▸ **Given task**
Go through the listing and copy each line with the string "beam".

-------- Given material --------

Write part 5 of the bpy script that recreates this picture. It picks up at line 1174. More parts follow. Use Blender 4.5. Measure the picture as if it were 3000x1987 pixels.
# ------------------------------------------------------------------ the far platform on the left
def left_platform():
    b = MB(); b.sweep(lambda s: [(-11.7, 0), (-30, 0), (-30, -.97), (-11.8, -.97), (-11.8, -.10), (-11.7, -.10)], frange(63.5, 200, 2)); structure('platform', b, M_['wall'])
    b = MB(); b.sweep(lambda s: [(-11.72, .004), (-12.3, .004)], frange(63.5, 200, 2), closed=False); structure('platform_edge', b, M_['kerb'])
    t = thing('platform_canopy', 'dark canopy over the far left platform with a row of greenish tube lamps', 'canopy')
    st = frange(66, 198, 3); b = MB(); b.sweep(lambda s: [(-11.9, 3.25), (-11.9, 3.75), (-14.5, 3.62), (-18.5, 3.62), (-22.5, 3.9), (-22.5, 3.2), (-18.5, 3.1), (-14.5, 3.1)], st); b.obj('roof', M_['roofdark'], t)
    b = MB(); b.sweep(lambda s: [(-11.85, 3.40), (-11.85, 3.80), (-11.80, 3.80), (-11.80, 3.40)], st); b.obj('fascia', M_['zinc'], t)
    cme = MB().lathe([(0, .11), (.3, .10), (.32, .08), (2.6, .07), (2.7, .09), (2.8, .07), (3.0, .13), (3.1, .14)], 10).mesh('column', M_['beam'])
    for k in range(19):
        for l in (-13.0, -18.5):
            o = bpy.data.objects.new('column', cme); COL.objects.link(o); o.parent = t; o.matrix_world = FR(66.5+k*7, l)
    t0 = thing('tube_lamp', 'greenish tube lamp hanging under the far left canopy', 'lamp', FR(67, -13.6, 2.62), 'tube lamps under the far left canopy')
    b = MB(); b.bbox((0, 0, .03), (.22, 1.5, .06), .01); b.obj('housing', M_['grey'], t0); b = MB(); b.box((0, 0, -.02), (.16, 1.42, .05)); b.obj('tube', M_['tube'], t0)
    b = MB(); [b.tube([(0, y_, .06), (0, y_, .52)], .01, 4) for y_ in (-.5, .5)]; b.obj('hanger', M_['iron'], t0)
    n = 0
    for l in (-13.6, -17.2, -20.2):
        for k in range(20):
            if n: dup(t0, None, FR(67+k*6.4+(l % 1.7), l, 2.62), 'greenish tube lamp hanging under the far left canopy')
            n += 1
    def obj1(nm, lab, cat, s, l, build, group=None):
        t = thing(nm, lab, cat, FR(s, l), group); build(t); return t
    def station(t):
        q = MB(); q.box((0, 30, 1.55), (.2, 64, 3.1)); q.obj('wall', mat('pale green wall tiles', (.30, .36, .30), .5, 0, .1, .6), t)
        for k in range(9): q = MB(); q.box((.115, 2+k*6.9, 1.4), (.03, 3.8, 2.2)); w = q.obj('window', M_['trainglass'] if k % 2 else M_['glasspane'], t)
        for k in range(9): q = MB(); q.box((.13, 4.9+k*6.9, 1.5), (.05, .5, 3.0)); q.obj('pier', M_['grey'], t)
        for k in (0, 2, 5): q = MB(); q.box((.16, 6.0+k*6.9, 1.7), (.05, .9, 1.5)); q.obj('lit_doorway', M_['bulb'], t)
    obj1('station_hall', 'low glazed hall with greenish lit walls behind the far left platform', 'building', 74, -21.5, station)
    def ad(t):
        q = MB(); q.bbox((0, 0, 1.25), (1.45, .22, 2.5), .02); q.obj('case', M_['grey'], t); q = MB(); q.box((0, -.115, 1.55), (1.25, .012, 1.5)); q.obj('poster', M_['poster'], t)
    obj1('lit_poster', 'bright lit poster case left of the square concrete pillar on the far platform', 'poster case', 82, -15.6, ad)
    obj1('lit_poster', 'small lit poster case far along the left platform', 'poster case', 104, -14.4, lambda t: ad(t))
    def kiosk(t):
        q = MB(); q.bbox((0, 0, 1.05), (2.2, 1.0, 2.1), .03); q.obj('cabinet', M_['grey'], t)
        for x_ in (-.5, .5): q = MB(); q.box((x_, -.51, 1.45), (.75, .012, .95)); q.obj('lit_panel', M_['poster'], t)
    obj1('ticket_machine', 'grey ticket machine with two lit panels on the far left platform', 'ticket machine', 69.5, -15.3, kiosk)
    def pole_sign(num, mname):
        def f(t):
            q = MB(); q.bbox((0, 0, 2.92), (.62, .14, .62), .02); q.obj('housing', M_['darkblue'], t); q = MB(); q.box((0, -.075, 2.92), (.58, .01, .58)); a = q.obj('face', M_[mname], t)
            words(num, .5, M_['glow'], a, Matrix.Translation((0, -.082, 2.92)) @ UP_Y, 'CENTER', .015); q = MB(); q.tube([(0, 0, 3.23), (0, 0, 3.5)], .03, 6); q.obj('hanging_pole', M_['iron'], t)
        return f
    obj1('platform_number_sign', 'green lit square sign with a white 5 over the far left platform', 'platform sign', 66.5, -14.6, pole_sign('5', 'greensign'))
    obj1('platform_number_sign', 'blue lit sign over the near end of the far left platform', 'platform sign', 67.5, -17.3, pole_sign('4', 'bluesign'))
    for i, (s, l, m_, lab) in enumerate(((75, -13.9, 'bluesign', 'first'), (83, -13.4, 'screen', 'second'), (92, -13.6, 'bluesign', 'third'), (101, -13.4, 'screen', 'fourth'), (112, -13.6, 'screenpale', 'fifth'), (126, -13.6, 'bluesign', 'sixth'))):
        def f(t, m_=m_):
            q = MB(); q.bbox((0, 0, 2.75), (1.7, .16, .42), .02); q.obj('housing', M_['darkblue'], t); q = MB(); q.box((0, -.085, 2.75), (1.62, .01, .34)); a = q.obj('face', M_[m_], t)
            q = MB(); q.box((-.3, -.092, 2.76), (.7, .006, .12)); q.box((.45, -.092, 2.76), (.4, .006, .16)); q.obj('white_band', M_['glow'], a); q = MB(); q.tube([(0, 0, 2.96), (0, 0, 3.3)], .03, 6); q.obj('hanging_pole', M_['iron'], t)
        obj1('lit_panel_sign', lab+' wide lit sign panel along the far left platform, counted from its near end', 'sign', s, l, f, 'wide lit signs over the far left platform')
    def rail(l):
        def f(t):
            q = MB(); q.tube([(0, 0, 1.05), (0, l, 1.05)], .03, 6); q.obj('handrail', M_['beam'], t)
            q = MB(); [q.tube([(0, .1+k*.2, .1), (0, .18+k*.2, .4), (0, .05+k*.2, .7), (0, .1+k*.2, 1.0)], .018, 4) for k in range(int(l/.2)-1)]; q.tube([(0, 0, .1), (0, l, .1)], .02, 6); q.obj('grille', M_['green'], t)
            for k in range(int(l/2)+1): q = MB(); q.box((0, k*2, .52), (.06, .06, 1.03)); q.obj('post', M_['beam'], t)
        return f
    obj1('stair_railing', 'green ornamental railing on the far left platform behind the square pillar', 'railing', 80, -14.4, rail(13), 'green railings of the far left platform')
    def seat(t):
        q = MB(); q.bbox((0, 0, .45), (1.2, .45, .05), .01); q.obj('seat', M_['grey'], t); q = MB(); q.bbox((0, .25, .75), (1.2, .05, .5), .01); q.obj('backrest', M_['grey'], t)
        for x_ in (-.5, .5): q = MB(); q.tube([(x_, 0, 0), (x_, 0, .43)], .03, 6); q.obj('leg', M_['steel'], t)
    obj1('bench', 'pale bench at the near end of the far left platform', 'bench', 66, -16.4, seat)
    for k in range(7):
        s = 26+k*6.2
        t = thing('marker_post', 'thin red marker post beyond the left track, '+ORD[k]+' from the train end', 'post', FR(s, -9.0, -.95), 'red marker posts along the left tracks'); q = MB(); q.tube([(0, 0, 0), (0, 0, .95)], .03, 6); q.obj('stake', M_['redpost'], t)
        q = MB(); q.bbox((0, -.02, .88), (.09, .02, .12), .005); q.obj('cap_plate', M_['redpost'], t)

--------

▸ **Reply to the exercise**
    cme = MB().lathe([(0, .11), (.3, .10), (.32, .08), (2.6, .07), (2.7, .09), (2.8, .07), (3.0, .13), (3.1, .14)], 10).mesh('column', M_['beam'])
            q = MB(); q.tube([(0, 0, 1.05), (0, l, 1.05)], .03, 6); q.obj('handrail', M_['beam'], t)
            for k in range(int(l/2)+1): q = MB(); q.box((0, k*2, .52), (.06, .06, 1.03)); q.obj('post', M_['beam'], t)